• **To do**: Pick out each line in these entries that contains the string "scene".

• **Record list**:
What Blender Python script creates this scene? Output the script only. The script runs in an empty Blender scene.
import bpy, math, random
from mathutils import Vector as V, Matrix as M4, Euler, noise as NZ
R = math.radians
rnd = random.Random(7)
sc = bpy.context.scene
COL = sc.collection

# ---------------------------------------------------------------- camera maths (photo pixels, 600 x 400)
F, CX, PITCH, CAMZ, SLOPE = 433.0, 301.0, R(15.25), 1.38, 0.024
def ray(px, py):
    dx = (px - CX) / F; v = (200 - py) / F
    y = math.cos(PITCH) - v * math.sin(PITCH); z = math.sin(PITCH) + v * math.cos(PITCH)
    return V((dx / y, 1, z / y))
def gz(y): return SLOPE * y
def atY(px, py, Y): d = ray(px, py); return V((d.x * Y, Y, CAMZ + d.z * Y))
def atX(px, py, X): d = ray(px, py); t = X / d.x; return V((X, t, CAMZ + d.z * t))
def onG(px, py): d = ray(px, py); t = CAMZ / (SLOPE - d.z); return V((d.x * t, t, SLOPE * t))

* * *

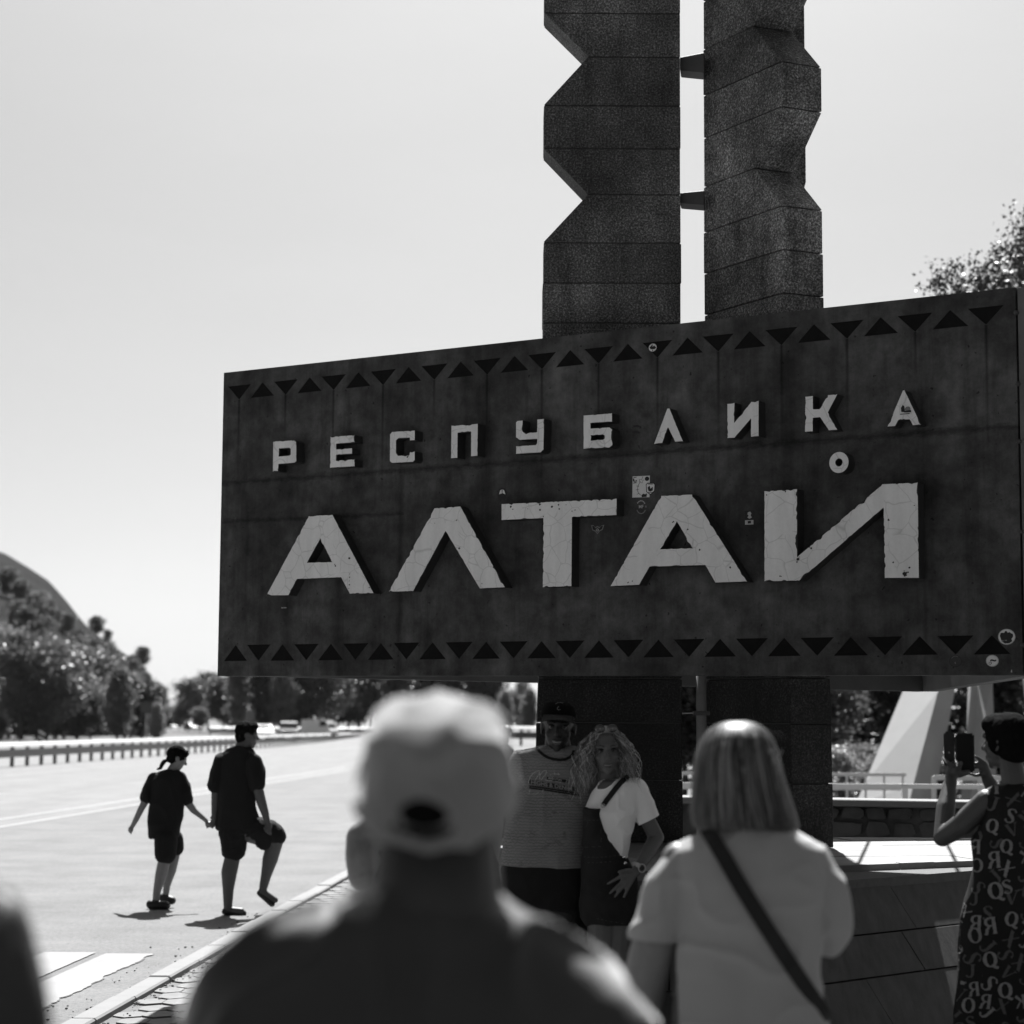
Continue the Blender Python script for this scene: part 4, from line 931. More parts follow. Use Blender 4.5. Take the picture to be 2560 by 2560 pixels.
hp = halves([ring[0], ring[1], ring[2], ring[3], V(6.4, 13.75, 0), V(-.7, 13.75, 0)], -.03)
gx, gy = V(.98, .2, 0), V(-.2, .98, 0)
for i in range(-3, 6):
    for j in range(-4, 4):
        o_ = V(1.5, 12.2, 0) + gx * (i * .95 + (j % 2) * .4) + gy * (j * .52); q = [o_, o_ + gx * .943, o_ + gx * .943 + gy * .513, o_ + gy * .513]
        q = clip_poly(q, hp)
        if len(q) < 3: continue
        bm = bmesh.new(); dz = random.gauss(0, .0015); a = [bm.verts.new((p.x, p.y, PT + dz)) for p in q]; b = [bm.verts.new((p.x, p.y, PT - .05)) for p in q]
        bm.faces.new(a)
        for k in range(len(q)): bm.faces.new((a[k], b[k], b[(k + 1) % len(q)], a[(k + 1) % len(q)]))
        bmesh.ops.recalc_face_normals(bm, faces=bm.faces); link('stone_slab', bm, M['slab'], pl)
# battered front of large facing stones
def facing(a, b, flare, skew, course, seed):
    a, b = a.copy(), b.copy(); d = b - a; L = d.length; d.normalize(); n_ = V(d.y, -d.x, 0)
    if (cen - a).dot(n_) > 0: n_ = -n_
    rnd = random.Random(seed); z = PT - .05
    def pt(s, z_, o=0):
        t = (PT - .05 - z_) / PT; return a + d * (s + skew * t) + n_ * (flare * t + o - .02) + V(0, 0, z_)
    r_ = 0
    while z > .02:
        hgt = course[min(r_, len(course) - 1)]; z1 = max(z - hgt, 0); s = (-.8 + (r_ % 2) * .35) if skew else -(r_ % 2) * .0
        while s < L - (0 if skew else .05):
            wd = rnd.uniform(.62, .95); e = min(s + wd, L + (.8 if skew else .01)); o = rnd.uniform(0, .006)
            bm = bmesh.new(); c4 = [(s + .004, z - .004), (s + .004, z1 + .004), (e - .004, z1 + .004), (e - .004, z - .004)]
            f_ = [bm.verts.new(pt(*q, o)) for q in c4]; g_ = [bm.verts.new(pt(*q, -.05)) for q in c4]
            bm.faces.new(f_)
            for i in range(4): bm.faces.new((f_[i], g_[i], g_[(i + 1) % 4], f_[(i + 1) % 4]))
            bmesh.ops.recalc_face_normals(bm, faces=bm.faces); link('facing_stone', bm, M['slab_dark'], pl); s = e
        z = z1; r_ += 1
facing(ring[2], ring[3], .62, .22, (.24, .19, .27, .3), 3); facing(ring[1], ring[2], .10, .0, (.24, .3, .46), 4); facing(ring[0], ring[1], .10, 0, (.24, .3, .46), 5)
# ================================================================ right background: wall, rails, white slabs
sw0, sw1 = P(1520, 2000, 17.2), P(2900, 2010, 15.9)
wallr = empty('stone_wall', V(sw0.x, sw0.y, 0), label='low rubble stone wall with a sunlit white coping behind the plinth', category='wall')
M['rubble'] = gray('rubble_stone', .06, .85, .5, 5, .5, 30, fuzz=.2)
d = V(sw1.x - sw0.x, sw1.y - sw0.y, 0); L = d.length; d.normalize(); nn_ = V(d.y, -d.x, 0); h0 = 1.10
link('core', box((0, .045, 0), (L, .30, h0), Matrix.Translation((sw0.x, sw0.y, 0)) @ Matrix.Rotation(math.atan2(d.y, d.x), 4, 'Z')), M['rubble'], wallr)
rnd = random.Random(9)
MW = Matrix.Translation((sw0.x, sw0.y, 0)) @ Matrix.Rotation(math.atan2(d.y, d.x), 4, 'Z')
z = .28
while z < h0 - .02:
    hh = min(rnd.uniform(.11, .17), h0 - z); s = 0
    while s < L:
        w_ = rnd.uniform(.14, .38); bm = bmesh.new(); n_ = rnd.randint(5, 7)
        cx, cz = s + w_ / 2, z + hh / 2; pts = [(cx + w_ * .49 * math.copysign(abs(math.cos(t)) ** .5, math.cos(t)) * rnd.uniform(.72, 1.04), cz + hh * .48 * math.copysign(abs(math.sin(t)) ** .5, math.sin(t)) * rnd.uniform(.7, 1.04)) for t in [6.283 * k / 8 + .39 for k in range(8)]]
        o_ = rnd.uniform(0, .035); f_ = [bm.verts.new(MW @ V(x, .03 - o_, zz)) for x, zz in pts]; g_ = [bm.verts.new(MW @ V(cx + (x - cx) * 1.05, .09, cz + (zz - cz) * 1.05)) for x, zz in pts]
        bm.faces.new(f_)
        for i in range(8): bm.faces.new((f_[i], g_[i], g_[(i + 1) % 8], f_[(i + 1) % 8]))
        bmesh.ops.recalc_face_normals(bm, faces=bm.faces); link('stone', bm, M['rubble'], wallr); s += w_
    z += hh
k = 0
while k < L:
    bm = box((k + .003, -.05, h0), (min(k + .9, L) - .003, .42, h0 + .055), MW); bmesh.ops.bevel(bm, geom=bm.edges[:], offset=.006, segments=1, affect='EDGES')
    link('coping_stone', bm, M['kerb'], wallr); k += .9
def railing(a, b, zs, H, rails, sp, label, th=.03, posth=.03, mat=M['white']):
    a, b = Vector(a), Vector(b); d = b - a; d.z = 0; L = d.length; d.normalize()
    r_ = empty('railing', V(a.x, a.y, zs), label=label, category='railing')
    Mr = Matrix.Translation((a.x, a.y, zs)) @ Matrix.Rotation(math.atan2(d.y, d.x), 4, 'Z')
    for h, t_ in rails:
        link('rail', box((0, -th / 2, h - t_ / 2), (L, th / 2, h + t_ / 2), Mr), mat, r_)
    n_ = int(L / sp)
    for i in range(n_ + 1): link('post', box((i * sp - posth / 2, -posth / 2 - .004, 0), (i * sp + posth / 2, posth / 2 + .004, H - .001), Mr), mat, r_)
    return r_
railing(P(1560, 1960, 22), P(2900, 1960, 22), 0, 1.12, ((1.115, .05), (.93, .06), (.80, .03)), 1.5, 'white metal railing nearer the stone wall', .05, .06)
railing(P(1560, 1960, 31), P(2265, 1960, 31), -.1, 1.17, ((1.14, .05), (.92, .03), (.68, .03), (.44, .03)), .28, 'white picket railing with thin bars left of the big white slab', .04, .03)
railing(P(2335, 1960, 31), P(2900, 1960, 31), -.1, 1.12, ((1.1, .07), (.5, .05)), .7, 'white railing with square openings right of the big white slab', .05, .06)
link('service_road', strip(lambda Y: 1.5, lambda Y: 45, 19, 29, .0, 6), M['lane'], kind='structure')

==

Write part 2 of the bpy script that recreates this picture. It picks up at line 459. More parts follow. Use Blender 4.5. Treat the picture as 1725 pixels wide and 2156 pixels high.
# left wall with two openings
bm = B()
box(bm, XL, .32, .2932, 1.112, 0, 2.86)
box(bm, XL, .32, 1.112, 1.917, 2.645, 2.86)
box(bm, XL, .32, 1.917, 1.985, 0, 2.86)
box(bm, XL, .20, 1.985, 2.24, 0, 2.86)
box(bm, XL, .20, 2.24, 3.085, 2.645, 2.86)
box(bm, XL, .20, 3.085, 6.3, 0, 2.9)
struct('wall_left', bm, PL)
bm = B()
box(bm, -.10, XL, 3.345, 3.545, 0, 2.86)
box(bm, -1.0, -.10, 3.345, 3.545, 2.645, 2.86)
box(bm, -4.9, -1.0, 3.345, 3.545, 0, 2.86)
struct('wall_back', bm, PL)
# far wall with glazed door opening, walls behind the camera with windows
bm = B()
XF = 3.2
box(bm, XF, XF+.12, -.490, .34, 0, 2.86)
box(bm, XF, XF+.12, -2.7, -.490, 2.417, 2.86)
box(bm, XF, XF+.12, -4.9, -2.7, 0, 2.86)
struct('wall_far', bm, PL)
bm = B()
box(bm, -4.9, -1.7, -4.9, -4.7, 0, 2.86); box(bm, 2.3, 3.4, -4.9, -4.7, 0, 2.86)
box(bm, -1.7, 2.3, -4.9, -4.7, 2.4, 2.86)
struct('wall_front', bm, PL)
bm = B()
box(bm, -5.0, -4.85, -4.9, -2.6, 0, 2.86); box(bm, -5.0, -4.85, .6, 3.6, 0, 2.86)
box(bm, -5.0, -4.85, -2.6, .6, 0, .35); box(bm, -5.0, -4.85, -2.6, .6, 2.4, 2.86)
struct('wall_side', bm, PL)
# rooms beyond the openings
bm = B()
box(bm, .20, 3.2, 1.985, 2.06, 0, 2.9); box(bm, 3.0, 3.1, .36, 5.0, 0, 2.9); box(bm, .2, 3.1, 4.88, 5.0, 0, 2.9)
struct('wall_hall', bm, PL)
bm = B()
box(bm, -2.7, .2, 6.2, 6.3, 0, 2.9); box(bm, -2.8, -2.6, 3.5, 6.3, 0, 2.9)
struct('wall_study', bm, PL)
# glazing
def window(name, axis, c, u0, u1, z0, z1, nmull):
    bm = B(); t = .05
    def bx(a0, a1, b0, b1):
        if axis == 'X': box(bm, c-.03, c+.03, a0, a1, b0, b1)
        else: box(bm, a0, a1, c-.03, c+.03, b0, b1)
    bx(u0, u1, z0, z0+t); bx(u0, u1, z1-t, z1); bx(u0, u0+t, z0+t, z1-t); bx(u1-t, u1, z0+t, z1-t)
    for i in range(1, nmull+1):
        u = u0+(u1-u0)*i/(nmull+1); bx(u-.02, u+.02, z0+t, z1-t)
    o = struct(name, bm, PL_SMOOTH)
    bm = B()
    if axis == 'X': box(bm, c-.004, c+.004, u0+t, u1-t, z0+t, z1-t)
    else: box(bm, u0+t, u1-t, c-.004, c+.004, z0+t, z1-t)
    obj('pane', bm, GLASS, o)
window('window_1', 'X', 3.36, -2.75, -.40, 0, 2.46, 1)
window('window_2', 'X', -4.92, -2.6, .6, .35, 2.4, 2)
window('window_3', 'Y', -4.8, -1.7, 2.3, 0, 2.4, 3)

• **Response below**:
What Blender Python script creates this scene? Output the script only. The script runs in an empty Blender scene.
sc = bpy.context.scene
Continue the Blender Python script for this scene: part 4, from line 931. More parts follow. Use Blender 4.5. Take the picture to be 2560 by 2560 pixels.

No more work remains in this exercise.